In the days leading up to the 2017 MLS SuperDraft, Seattle Sounders head coach Brian Schmetzer and other members of the technical staff interviewed several prospective players. Schmezter’s line of questioning was a simple one.

“Why should we take you? What do you have to offer to us?”

Stanford defender Brian Nana-Sinkam, the Sounders’ eventual first-round pick at No. 22, appreciated that approach.

“[Schmetzer] was asking me to make a case for myself, which a lot of teams didn’t do, they just wanted to ask me simple questions,” Nana-Sinkam told “I really appreciated the honesty in that question. He was making me prove to him that I deserve the opportunity.”

Nana-Sinkam didn’t have to do too much convincing. His resume speaks for itself.

The Cardinal senior captain finished his collegiate career with 67 starts and as a two-defending NCAA champion. He anchored one of the nation’s best defenses that allowed just 13 goals this past season.

Sounders General Manager and President of Soccer Garth Lagerwey mentioned on Friday that he likes drafting winners, and Nana-Sinkam is confident he can contribute to the defending MLS Cup champions.

Sounders’ first-round pick Brian Nana-Sinkam eager to contribute to winning culture in Seattle -

“Coming from what’s been a great, championship college program these last few years to what is now another championship environment, it seems like the perfect transition,” Nana-Sinkam said. “One thing I developed at Stanford was a really great work ethic, on and off the field. I like to consider myself a smart center back and that’s something I’m improving upon every day.”

Nana-Sinkam is excellent at organizing midfielders in front of him as well as defenders around him. He reads the game well and plays with an anticipatory mindset, one that’s crucial for defenders at the professional level. Technically, Nana-Sinkam is good at defending 1-v-1 as well as in open space. He’s confident on the ball and a poised distributor who makes effective simple passes to teammates’ feet and builds well from the back.

Despite standing just 6-feet tall, a relatively short height for a center back — Chad Marshall and Roman Torres are 6’4” and 6’2”, respectively — Nana-Sinkam models his game after a player of similar stature who has had plenty of success.

“[Sporting Kansas City and U.S. national team defender] Matt Besler is someone I really look to,” Nana-Sinkam said. “Besler is only 6-foot, but he’s a great, organized center back. I was lucky enough to pick his brain when the U.S. [men's national team] came out to Stanford. That was cool getting to hear him talk.”

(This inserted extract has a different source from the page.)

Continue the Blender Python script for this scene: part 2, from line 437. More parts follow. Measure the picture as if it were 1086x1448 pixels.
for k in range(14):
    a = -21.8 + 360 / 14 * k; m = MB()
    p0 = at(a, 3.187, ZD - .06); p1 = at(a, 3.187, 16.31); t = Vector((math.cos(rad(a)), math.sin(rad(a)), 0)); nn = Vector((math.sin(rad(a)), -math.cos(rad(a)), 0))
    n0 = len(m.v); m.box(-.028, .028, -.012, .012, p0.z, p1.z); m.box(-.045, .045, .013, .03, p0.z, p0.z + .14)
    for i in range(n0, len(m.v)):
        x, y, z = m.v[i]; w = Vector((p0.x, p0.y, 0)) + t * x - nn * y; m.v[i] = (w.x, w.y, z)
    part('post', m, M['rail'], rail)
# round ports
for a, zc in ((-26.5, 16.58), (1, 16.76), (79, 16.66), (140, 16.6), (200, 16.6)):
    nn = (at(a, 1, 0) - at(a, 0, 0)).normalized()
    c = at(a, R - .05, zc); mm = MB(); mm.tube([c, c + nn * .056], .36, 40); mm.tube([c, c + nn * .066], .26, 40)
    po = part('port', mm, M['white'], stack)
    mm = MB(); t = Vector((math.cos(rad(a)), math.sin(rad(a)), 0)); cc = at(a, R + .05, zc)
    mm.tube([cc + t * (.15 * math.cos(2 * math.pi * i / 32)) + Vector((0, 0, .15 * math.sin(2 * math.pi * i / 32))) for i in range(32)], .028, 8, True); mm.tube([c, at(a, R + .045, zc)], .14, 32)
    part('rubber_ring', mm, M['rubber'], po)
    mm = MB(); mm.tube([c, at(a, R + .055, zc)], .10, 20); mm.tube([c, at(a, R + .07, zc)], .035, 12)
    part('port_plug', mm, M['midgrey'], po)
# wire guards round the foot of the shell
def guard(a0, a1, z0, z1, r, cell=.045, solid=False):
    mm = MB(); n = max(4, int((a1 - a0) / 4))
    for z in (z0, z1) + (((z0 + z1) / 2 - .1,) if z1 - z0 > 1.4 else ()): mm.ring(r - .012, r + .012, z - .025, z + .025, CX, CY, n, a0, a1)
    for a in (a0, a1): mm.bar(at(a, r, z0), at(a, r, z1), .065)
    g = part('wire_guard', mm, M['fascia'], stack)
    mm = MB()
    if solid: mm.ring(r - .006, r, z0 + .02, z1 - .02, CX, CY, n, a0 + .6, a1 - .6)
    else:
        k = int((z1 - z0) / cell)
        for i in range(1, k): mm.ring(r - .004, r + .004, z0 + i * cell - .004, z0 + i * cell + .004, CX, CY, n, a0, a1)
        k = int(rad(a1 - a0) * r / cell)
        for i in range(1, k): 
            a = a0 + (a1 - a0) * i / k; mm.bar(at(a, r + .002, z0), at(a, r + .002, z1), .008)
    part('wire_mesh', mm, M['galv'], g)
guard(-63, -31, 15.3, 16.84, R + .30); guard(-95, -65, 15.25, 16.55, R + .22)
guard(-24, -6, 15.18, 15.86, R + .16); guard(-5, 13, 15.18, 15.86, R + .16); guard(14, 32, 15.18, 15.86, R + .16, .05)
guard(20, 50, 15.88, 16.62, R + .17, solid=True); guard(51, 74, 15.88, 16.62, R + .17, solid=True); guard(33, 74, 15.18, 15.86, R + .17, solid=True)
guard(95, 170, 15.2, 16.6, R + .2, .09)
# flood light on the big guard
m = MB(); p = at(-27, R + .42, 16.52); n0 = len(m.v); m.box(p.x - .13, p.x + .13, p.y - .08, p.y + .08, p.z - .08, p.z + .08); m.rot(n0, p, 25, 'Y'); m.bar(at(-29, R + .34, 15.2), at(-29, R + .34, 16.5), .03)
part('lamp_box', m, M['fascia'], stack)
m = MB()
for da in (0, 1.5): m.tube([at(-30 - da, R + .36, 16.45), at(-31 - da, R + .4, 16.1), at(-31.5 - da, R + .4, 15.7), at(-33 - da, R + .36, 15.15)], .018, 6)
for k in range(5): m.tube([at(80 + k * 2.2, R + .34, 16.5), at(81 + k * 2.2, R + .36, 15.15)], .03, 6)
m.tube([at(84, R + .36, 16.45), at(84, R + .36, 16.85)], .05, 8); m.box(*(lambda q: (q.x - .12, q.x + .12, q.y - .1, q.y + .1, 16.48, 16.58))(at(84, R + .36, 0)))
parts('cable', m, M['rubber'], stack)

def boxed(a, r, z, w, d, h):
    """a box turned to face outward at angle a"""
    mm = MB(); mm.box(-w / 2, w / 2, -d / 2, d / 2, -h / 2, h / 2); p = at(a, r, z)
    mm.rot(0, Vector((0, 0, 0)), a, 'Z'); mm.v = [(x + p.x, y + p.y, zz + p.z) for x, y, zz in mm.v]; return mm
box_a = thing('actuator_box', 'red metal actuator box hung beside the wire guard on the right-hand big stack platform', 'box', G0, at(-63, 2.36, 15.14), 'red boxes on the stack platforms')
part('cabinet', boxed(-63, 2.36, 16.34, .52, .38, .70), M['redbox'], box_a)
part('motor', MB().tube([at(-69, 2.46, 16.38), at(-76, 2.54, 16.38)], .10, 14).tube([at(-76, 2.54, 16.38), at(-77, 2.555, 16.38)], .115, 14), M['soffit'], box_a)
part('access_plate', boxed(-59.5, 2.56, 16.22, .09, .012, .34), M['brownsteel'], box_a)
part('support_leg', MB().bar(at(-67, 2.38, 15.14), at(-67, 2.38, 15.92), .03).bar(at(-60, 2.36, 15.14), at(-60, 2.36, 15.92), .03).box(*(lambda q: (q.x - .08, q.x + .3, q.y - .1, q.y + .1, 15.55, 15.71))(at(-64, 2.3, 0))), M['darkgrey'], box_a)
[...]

Nana-Sinkam knows the transition to the pros will not be an easy one, but he mentioned more than once how willing and eager he is to get started. He fills a definite need on the Sounders’ roster — Seattle had only three center backs heading into the draft —  and he’s ready to prove he belongs.

“I understand I’m coming into a professional environment, so I’m coming in with the mindset of learning,” Nana-Sinkam said. “I have a great opportunity to go up there and work hard and earn my spot on the team.”